I almost think that you read more books that I do.

I don't think I like this list, though. It seems like it covers almost every genre of fiction except for sci-fi/fantasty. On that vein, I'm almost positive you've read Wizard's First Rule by Terry Goodkind.

What did you think of The Time Traveler's Wife? I can't decide if I want to read it or not.

Sandi said...

I'm not sure that I have read more books than you; I think it's just that I've been reading longer than you have (even if you did start reading at a younger age than I did).

Regarding Wizard's First Rule: it sounded familiar, so I just went and checked the bookshelves. (By the way, the bookshelves are in order now, with fiction filed by author and non-fiction by subject -- and no, I'm not compulsive, just tired of wasting time hunting for a certain book I'm in the mood for.) I found your copy, so this book is now on my pile to read.

I didn't really like The Time Traveler's Wife.
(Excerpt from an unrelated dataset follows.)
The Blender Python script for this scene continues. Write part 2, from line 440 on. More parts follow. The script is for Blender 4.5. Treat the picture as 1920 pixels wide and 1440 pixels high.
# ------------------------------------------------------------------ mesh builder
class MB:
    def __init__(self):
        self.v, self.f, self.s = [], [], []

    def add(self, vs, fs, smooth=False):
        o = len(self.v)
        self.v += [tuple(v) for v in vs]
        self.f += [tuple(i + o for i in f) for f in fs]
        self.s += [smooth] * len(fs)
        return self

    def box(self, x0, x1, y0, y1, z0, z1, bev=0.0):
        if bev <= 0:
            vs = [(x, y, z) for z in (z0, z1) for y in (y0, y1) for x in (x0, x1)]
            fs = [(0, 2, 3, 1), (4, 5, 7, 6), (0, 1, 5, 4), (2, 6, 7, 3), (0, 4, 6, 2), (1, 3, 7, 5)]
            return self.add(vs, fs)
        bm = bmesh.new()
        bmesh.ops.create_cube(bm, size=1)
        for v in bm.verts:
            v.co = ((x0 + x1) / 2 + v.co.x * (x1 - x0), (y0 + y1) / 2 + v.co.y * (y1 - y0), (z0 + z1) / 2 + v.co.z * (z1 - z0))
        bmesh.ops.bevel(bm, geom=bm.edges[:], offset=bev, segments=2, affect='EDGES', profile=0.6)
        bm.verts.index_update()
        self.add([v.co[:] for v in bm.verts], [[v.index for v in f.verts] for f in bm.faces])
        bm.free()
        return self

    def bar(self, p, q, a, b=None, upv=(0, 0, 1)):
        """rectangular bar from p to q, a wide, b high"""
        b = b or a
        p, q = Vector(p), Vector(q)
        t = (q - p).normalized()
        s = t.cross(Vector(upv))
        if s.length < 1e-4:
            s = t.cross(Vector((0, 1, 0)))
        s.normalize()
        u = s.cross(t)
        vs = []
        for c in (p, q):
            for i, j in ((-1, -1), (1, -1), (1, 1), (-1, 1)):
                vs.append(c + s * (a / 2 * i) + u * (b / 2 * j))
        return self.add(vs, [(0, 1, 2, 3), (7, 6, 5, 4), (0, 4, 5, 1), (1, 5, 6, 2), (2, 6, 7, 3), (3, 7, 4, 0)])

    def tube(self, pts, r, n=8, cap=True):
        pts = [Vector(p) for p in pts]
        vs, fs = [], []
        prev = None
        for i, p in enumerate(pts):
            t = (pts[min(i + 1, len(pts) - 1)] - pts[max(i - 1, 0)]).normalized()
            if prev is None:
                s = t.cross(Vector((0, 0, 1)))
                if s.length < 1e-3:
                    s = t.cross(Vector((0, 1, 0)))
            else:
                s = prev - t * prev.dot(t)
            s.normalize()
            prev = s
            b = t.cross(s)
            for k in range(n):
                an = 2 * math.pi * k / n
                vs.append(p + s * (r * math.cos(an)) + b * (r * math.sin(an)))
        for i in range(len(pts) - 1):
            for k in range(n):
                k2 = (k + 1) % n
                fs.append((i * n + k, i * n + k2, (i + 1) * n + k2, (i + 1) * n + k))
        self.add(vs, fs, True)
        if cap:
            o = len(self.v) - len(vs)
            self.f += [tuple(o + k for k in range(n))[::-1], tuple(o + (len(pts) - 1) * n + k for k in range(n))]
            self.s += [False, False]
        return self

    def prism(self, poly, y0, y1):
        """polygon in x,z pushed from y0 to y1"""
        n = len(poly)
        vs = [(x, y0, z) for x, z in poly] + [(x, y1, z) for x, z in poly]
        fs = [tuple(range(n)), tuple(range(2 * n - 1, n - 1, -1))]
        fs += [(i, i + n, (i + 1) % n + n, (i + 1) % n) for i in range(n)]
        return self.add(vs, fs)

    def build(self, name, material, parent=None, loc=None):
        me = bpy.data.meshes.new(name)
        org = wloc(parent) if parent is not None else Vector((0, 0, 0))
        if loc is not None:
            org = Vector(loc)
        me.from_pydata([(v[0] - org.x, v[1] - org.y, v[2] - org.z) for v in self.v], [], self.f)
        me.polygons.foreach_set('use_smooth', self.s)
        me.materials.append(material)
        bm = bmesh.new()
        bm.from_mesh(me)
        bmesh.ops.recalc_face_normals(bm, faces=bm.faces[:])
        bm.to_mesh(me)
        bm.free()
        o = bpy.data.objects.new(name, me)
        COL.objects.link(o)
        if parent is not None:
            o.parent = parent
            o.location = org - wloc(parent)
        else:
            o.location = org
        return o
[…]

I think I might give it a second chance, since it might have just been the mood I was in when I read it. You know how it is; sometimes you feel like sci-fi fantasy (my current mood and the reason I'm re-reading the Valdemar series), sometimes you feel like good literature, and sometimes you just want junk romances.

By the way, another book on my "must read" list is the one you gave your sister, that your professor wrote. Apparently it's made the rounds of Becky's middle school, and is so good that some former non-readers have asked for their own copy of it.

Cari said...

Hahaha. I'm actually really amused about that and will be sure to let him know. It isn't, honestly, that good of a book and several of my classmates didn't like it at all. I enjoyed it.

I imagine it's so popular because it's rather violent. At any rate, though, I'm glad she liked it. I was hoping she would.